Well a new year has dawned and even though it is only January 6th, it feels like the holidays are a distant memory. I find it interesting that all of the retail sales woes and hype prior to our consumer based winter season has died down on the news and that, like a light switch, we change our focus as if Christmas didn't just happen.
I haven't been in the stores yet, but I'm sure that Valentine's Day has already peeked it's ugly head up on display aisles and that Easter isn't far behind. Kind of hard to think of Easter now - especially when its snowing outside.
I have launched a new blog yesterday. It's a real-time journal of my quest to find fitness in 2009. I'm being rather forthcoming with my postings and putting myself in the awkward position of airing my dirty laundry. My plan is to do weekly weigh-ins that show status along with posting what I'm doing (eating, exercising) and my progress (or lack thereof). I hope that there is actual progress - it would make for a boring story otherwise - journeys are only interesting if you actually leave the driveway.

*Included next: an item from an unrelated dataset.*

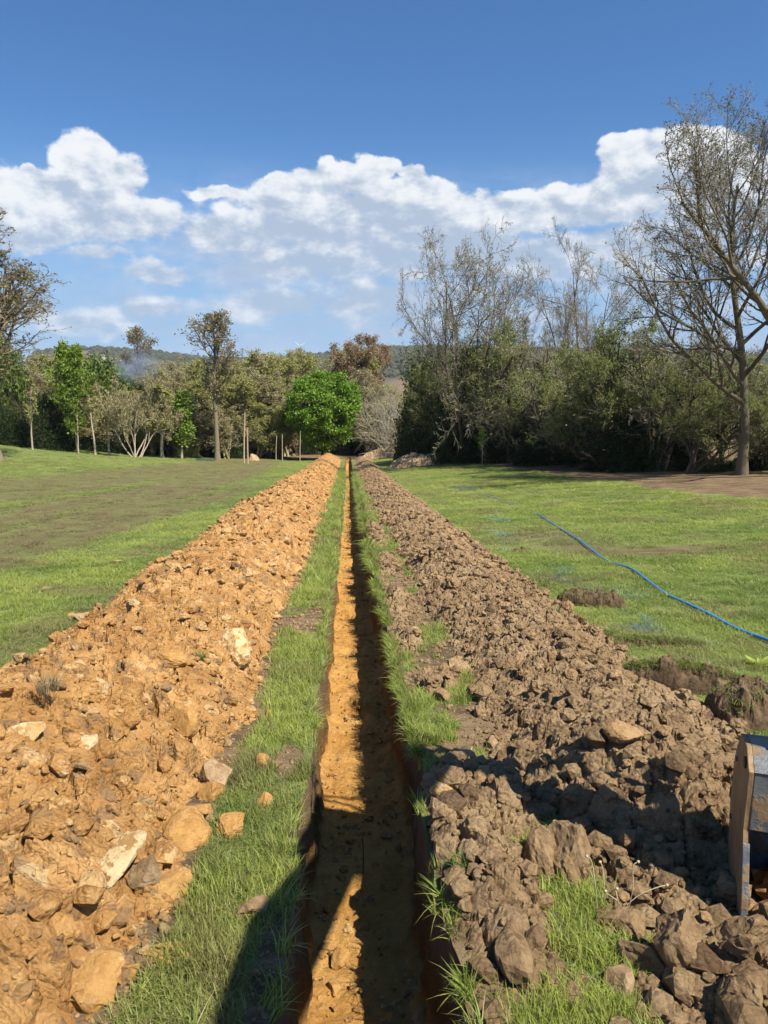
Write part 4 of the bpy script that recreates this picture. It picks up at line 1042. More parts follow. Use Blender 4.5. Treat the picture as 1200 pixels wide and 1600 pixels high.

What has me nervous about this is that it is me. This blog you're currently visiting has been an outlet for my ideas and thoughts - all of which are snippets of the whole picture. A person following this blog (both of you - thanks by the way) would see some of how my thought process works along with my opinions and commentary on things that concern me, but it's still processed. It's still a controlled view into my world.
My new blog: http://ryansfitnessjourney.blogspot.com/ is how it is as you see it. Raw. I'm posting photos of me in just my shorts (a word of warning, I have no bodily resemblance to Brad Pitt so venture carefully) and my weight and body as it changes. You can't hide it when it's out there for anyone and everyone to see.
And for that, it's strangely liberating - as if I'm letting go of that insecurity by posting it so publicly, but it's still an opening up to anyone who may or may not have a positive influence via their comments. Plus my friends, family and acquaintances will have a front row seat to my life.
So this new year has brought with it a whole bag full of uncertainty - economic problems, a new president of our country (yea!), people losing their jobs and hopefully I keep mine for at least a little while longer, etc. But with that change comes the hope that it will bring happiness, too. And that for every one thing we feel is out of our control there is one thing that you can actively do.
I'm currently reading a book I got for Christmas - "Velvet Elvis" by Rob Bell. Rob Bell is an absolutely amazing speaker and storyteller. He is a Christian Pastor of the Mars Hill Bible Church in Grand Rapids, MI and if you haven't watched his speak then you need to treat yourself (check out Nooma). His book is starting to hit home for me - especially in relationship to how I view what Christianity is - I'm about 2/3rds through the book the section I read last night spoke of the importance to let go of the things that drive us and to enjoy who we are. Success is defined by our happiness and enjoyment of our lives - more money, a new job, a new location won't change who we are inside and Rob Bell spoke of looking at the mysteries behind the mystery. That there is always more to the story (our story). We need to get past the superficial in order to find that core.
That's been part of my journey all along in 2008. Rob Bell wrote about the commonly used phrase "where ever you go, there you are". Changing the surface doesn't change who we are and that happiness comes from enjoyment of who we really are and bringing those attributes to the surface and stop living for the approval of others (he says to live for God). I guess that resonates with me.
And maybe that phase of "where ever you go, there you are" applies to my own fitness journey - I had started the launch of my blog before I got to this section in the book last night, but it just seemed to make sense to me. That for all of the postulating and theories - for all of the commentary and beliefs that it is all of naught if there isn't substance behind who I am. And part of the substance is taking care of the only vessel I've got to make it through my life.
I don't really believe in resolutions. A friend of mine said to me that it doesn't make sense to her to "resolve" to do anything - you write down your goals for the year and then focus on the top five - keeping the list in a prominent place (like a bathroom mirror) so that you're reminded of them and then holding one another to those goals. I liked that perspective on them. It takes the negative spin of a resolution into a positive change for growth.
My wish for you in this next year that you find yourself - where ever that may be and bring out the very best in yourself. Stare at that 800 lb gorilla and kick it's ass. Be who you were meant to be and live for happiness and joy.